The linkage geometry of the present application allows for more efficient use of the hydraulic capability of the vehicle, thus resulting in increased boom breakout forces throughout the lift path, thereby increasing loader lift capacity for a given amount of hydraulic force exerted.

Specifically, though a hydraulic cylinder typically exerts the same force throughout the skid steer lift path, the amount of force generated at the bucket cutting edge, which is referred to as boom breakout, varies. The present linkage maximizes boom breakout at ground level in order to break material out of a compacted pile. Increasing boom breakout, however, has historically been a tradeoff with the ability of the linkages to lift a load to full height. By configuring the linkages and cylinder of the boom arm as shown and described, the present construction of the linkage better utilizes the energy of the hydraulic cylinders for the skid steer application.

The location of the pivot points 52, 56 with respect to the cab 16 can provide better visibility for an operator than provided by the prior art. Many prior art designs block at least a portion of the cab 16 with the boom arm during portions of operation. The present design positions the pivot points 52, 56 toward the rear of the cab 16 to increase operator visibility throughout operation.

Further, each cylinder 44 is offset from the second linkage 42 towards the center of the vehicle 10 and is mounted on the first linkage 40 in order to enhance the boom breakout force at the ground while maintaining a greater lifting force through the lift path. And the cylinders 44, while actuating the boom arms 20, 21, also move along with it, thereby reducing the cylinder stroke requirement necessary to achieve the same bucket height.

Various features and advantages of the disclosure are set forth in the following claims.

Claims

1. A vehicle comprising:

a frame;

an engine coupled to the frame and operable to move the vehicle;

an operator cab;

a tool; and

a boom arm including a first linkage having a first portion coupled to the frame and a second portion spaced from the frame, a second linkage having a first portion coupled to the second portion of the first linkage and a second portion coupled to the tool, the first portion of the second linkage movable during boom operation within a first plane, and a cylinder having a first portion directly coupled to the first linkage and a second portion coupled to the second linkage, the first linkage and the cylinder movable during boom operation within a second plane,

wherein the first plane is offset from the second plane.

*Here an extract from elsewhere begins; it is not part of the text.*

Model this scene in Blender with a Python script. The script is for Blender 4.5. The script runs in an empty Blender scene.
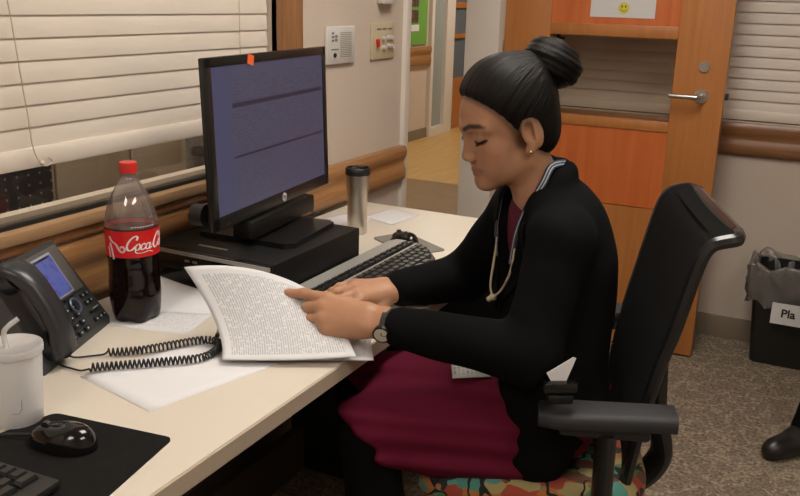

2. The vehicle of claim 1, wherein the second plane is between the first plane and the cab.

3. The vehicle of claim 1, wherein when the tool is in a fully lowered position the cylinder extends in a cylinder direction and the first linkage extends in a first direction, and wherein the angle therebetween is less than 30 degrees.

4. The vehicle of claim 1, wherein the first portion of the cylinder is directly coupled to the first portion of the first linkage and the second portion of the cylinder is coupled to the first portion of the second linkage.

5. The vehicle of claim 1, wherein the frame has a frame front end and a frame rear end, wherein the second portion of the cylinder is positioned a first distance from the frame front end and a second distance from the frame rear end when the tool is in the lowered position, wherein the first distance is greater than the second distance, wherein the second portion of the cylinder is positioned a third distance from the frame front end and a fourth distance from the frame rear end when the tool is in the raised position, and wherein the third distance is greater than the fourth distance.

6. The vehicle of claim 1, wherein the boom arm is configured such that when the tool is moved between a fully lowered positioned and a fully raised position, the second portion of the second linkage travels in a path along which at least fifty percent is orthogonal to a ground surface over which the vehicle travels.